Israel's recent sale to India of the Phalcon air defence system could be considered the first step towards shifting New Delhi's security orientation.

But, says Speier, the Arrow is not India's only missile defence option. Russia is discussing the sale of the comparable S300V system, and Washington could offer the Patriot missiles, made famous by Gulf War I.

He then goes on to list the disadvantages of such a sale to India. He fears that if India gains the advantage in defence, "it might behave more recklessly toward Pakistan," which would accelerate the South Asian nuclear arms race.

This would also incur Pakistan's displeasure, which could hit US-Pakistani co-operation on Afghanistan and counter-terrorism.

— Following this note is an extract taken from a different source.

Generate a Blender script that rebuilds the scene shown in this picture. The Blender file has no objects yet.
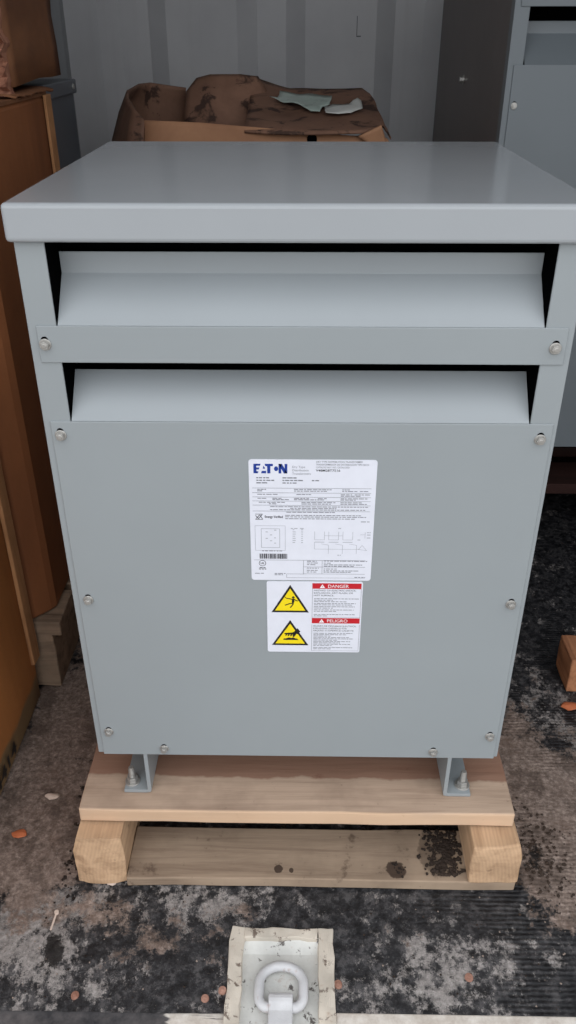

Another important issue America will have to consider is that of non-proliferation, says Speier. The Arrow uses a large, sophisticated rocket motor, which exceeds the threshold set by the Missile Technology Control Regime endorsed by 33 nations, including Israel. The MTCR has already voiced its objections to such a sale. But the US Patriot missile does not come under the MTCR.

Though "rare" exports are permitted by the MTCR, Speier argues that "India and Pakistan's nuclear and missile programmes make them dubious candidates for such allowances." The sale of the Arrow will harm the non-proliferation movement and "could also hurt its [America's] efforts to define illicit missile exports in its new Proliferation Security Initiative."

Speier then goes on to assert that "India has a record of diversion of sensitive technology. India diverted the engine of a Soviet air defence missile, the SA-2, to make the offensive Prithvi ballistic missile. It also diverted the design of a US space-launch rocket, the Scout, to make the Agni medium-range ballistic missile.

"Arrow interceptors could be a source of more sophisticated missile technology not only for India but also for its customers. India seeks to export missiles; it has not agreed to abide by MTCR restrictions. Its export control record is spotty; although New Delhi has halted some dangerous shipments, the CIA has reported Indian assistance to Libya's missile programme, and Washington recently imposed sanctions on Indian firms for missile and chemical weapon-related exports to Iraq and, possibly, Iran," says the paper.

"India's missile relationship with Russia raises the additional possibility that Arrow technology could make its way to experts there who would examine it to find ways to develop countermeasures against it."

The fear has been expressed that Russia could then export these countermeasures to Israel's adversaries in the Middle East, such as Iran. The MTCR, to which Russia is also a signatory, does not control the export of most countermeasures.

Moreover, the Arrow employs US command guidance, seeker, and computer hardware and software technology to direct it to its target. Hence, lessons learnt from examining the Arrow might lead to countermeasures that could compromise US missile defences that employ similar technology, says Speier.

In view of these arguments, what are the options before America?

Speier agrees that the US decision on the Arrow sale to India is a difficult one. In case of approval, he strongly recommends the use of diplomacy and export conditions to try and limit adverse consequences such as Pakistani anger.

"Approval," he says, "would offer short-term diplomatic gains for the United States, Israel, and India. It will also leave a long follow-up agenda with an uncertain outcome."

Another option is to deny the sale and strictly follow the MTCR threshold and have less sensitive US and Israeli defence co-operation with India. This option, though certain to cause bilateral problems in the short term, will offer long-term global security advantages.

A third option suggested in the paper is for Israel to offer India "missile defence services" rather than the Arrow interceptor hardware. Israel could keep the interceptors under its control, but deploy them to India with the help of the Indian armed forces. Recently, US Patriot missiles were deployed in a similar way by countries threatened by Iraqi missiles. This would address the concerns of the MTCR and the potential for development of countermeasures.

But since New Delhi will never agree to not have complete control over its defences, the paper argues that the US should 'convince' Russia to restrict any offer of its S300V system under a similar 'services' approach, thus leaving India with no other choice.

Arguing strongly against outright sale of the Arrow, Speier warns, "Missile proliferation may be more of a danger to Israel than to any other nation. Israel should reconsider the Arrow sale and ensure that its actions reduce this danger."